The Shutter of Snow presents a striking character study of a woman in the depths of mania. Holmes Coleman’s prose is effective; she uses a stream-of-consciousness-esque style, with the subconscious and unconscious embedded within its omniscient perspective. I’m not sure that I would categorise this as a stream-of-consciousness work, per se, but it certainly can be recognised as a Modernist work. There is a real urgency to her writing. I can see why her style, with its omission of speech marks and no clear delineation between what is real and imagined, might be off-putting to many readers, but as a huge fan of Modernist writing, I found it immediately immersive. The mixture of reality and psychiatric episodes are chilling, and blend into one another seamlessly.
Given that The Shutter of Snow was published in 1930, it feels startlingly modern. I agree entirely with the two reviews I read prior to beginning the novella. Fay Weldon remarked that is an ‘extraordinary and visionary book, written out of those edges where madness and poetry meet’, and The Nation commented that ‘The Shutter of Snow is a profoundly moving book, supplying as it does a glimpse of what a temporary derangement and its consequences mean to the sufferer.’ I found the entirety of this book to be poignant and affecting, and it has become a firm favourite of mine. I expected that it might be difficult to read, and whilst there are some shocking incidents at work in the novella, the constantly shifting prose works perfectly to demonstrate the fog in Marthe’s brain.

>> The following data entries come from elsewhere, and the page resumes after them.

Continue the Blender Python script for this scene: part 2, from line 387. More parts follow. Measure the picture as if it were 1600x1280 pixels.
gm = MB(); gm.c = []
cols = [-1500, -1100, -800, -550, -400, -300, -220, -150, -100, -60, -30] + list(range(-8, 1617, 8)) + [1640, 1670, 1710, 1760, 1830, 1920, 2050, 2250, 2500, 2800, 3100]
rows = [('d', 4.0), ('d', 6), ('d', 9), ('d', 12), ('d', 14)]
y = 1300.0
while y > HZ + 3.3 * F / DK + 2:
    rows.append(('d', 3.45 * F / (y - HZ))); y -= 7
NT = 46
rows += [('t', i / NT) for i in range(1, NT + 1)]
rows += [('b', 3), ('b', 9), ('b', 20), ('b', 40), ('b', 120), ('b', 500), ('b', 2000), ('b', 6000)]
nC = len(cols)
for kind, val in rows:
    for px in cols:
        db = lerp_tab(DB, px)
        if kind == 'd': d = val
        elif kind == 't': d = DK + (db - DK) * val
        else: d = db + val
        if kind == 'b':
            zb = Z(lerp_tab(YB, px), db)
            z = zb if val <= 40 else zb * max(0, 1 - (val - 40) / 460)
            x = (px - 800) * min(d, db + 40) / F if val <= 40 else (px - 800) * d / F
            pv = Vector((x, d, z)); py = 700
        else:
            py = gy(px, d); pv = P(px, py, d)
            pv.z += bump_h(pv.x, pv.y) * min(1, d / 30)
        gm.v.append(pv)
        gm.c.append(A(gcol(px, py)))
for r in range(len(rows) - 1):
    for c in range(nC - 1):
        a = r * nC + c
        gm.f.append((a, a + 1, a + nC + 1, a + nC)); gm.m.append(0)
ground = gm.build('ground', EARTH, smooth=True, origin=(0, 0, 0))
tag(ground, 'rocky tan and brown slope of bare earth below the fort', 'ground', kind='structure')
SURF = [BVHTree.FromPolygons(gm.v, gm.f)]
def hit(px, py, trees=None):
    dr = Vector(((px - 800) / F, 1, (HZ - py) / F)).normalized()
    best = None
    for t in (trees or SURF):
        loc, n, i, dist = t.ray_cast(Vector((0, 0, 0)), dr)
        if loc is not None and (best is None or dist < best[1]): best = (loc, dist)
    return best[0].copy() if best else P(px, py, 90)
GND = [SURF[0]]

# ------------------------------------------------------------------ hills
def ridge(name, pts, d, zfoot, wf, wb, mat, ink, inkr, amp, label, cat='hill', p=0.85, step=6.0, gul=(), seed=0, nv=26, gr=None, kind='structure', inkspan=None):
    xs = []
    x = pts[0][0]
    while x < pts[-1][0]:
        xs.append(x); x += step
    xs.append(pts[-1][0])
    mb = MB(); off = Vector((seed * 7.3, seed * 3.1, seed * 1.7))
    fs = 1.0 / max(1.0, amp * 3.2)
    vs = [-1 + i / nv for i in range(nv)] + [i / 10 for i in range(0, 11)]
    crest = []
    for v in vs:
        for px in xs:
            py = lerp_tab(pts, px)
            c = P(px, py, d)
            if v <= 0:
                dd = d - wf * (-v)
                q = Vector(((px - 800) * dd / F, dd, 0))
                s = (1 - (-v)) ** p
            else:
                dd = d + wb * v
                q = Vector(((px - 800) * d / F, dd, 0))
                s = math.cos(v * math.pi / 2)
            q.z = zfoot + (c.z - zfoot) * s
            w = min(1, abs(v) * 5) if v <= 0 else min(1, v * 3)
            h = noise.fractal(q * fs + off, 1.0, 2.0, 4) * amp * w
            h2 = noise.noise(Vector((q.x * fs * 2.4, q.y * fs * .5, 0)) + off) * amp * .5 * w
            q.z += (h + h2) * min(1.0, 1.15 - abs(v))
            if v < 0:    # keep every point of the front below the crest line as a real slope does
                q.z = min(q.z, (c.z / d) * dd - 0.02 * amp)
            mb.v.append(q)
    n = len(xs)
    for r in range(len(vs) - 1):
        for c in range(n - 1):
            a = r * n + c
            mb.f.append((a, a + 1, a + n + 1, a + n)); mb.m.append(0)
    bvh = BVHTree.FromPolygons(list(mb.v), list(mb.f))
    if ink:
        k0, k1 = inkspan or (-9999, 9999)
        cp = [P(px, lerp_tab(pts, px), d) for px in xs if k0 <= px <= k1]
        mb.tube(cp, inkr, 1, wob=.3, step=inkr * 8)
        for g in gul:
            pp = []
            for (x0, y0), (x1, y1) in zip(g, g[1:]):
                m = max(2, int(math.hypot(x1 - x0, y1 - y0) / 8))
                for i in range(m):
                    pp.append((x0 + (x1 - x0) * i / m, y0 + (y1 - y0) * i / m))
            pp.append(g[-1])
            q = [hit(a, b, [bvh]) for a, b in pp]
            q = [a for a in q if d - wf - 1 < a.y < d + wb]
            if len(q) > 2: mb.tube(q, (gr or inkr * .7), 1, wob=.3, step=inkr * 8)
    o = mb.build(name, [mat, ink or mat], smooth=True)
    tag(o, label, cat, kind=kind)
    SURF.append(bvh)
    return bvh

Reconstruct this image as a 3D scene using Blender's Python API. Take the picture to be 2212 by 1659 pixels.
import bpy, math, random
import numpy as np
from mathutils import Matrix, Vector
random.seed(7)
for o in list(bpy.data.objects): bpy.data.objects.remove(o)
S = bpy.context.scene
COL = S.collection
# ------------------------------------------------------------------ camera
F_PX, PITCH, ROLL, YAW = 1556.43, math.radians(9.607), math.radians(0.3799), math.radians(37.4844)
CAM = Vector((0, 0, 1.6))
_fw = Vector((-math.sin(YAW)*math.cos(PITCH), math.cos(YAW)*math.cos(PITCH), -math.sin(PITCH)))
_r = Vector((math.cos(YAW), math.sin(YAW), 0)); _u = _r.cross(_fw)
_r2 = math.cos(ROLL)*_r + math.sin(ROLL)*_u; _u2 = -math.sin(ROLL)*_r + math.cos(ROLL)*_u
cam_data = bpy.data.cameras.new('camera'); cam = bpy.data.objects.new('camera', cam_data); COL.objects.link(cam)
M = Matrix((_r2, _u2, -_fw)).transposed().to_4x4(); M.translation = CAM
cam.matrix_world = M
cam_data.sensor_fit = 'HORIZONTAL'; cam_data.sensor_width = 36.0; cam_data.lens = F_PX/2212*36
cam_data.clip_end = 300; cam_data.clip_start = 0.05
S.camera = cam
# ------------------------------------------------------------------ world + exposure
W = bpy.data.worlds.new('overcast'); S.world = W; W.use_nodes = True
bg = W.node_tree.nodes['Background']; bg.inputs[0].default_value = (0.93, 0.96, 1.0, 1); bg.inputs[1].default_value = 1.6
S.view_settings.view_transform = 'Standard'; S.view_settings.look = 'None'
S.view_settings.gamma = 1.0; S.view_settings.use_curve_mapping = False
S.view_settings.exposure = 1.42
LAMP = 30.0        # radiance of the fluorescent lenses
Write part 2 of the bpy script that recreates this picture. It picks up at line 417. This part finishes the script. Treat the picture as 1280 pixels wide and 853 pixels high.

There are relatively few novellas that say so much as Holmes Coleman does so fluidly and fluently in The Shutter of Snow. She speaks volumes about the human condition, and the frailty and fragility which go hand in hand with it. The Shutter of Snow is a literary whirlwind, a completely absorbing and often quite frightening story. An obvious comparison to give is its similarities to Charlotte Perkins Gilman’s The Yellow Wallpaper, which deals with similar themes in that the narrator is forced to undertake a rest cure following childbirth. There are flashes here of a similar beguiling style as Djuna Barnes’, and some of Virginia Woolf’s more complicated scenes – in Orlando, for example. In some ways, however, The Shutter of Snow is quite unlike anything which I have ever read, and it is all the stronger for this unusual quality. There is so much within it which is all its own, and it is a real shame that Holmes Coleman never again put her pen to paper following the publication of this staggeringly powerful and phenomenal novella.